Ketua tim penyidik, Jung Hyun, menyadari satu hal: foto ini, korban, dan masa lalu semuanya berakar dari tragedi lama yang belum selesai diselesaikan.
Kebenaran Dihidupkan: Se-eun dan Masa Lalu yang Dibongkar
Lewat pencarian dokumen kasus Blue Tong 1999, terungkap bahwa tersangka utama, Go Doo-sam, adalah ayah dari Go Eun-seo, anak angkat yang kini diketahui sebagai identitas lama dari Dokter Seo Se-hyun.
Episode memuncak ketika Se-eun akhirnya bertemu kembali dengan ayah angkatnya. Ia memperkenalkan anak angkat baru, menyindir perubahan wajah Se-eun, dan tetap menyebutnya “anak ayah.” Tapi Se-eun tak lagi anak kecil yang bisa didominasi.
“Satu hal yang kuinginkan: Kau mati.”
Ketegangan memuncak. Pisau ditarik. Sang ayah kaget, tapi tetap menyatakan bahwa dia satu-satunya orang yang pernah mencintai Se-eun dengan tulus. Tapi cinta yang memaksa, menyiksa, dan melukai adalah cinta yang tak pantas dijunjung.
Klimaks: Luka, Darah, dan Retakan Identitas
Dengan mata berkaca, Se-eun berkata bahwa dulu ayahnya mengajarinya cara menghadapi gigitan anjing: “Dorong tanganmu lebih dalam ke mulutnya. Biar dia tersedak dan melepaskan gigitan.” Kini ia menerapkan pelajaran itu dalam bentuk baru: menghadapi monster yang membentuk dirinya.
Pisau diarahkan. Rasa trauma mencuat. Tapi ini bukan tentang balas dendam—ini tentang melepaskan diri dari kungkungan yang membentuknya jadi siapa dirinya hari ini.
Dan di layar lain, tim forensik menatap montase. Wajah itu kini tak bisa disangkal lagi: Eun-seo, gadis kecil dari foto usang itu, telah kembali.
Kesimpulan: Luka yang Tak Pernah Hilang, dan Siapa yang Sebenarnya Terluka
Episode 6 Hunter with a Scalpel membuktikan bahwa luka masa lalu tak akan sembuh jika hanya disembunyikan.

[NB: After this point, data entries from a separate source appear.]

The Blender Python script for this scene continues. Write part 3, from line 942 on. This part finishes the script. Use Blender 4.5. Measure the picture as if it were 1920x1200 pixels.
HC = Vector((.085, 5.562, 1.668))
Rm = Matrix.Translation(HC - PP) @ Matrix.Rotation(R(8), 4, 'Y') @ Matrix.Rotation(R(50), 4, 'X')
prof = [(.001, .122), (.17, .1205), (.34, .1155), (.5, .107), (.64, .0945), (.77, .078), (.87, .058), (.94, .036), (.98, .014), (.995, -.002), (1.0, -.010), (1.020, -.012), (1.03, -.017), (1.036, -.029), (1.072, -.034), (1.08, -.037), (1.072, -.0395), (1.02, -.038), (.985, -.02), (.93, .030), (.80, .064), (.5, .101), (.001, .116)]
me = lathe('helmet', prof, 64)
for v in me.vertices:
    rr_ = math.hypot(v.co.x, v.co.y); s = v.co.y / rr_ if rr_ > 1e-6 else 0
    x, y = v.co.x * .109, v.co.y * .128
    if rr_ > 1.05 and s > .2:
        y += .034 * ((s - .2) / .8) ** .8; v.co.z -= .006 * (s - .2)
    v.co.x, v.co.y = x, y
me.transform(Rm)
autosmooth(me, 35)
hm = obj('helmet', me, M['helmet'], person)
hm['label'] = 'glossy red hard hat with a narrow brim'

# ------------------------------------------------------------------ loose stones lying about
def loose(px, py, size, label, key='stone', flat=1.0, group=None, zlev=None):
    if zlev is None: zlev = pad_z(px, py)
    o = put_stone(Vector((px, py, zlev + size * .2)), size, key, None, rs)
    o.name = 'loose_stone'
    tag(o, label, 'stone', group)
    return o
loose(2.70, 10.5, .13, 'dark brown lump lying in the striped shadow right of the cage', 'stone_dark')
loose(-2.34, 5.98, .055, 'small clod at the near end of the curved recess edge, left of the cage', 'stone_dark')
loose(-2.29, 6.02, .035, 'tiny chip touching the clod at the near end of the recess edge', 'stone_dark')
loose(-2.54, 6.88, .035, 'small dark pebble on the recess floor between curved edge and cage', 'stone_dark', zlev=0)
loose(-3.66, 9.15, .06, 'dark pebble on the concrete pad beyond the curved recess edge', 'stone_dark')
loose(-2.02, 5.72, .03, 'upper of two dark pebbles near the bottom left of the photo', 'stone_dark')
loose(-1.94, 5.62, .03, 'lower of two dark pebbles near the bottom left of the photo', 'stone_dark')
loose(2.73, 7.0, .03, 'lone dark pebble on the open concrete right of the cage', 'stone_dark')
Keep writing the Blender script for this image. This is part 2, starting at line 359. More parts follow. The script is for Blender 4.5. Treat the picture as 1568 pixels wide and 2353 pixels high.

Dari manipulasi keluarga hingga trauma profesi, cerita ini menyuguhkan gambaran betapa rapuhnya batas antara korban dan pelaku.
Identitas mulai terbuka. Tapi jawaban terbesar belum muncul: apakah Se-eun hanya korban dari masa lalu—atau kini menjadi bagian dari lingkaran gelap yang ia coba ungkap?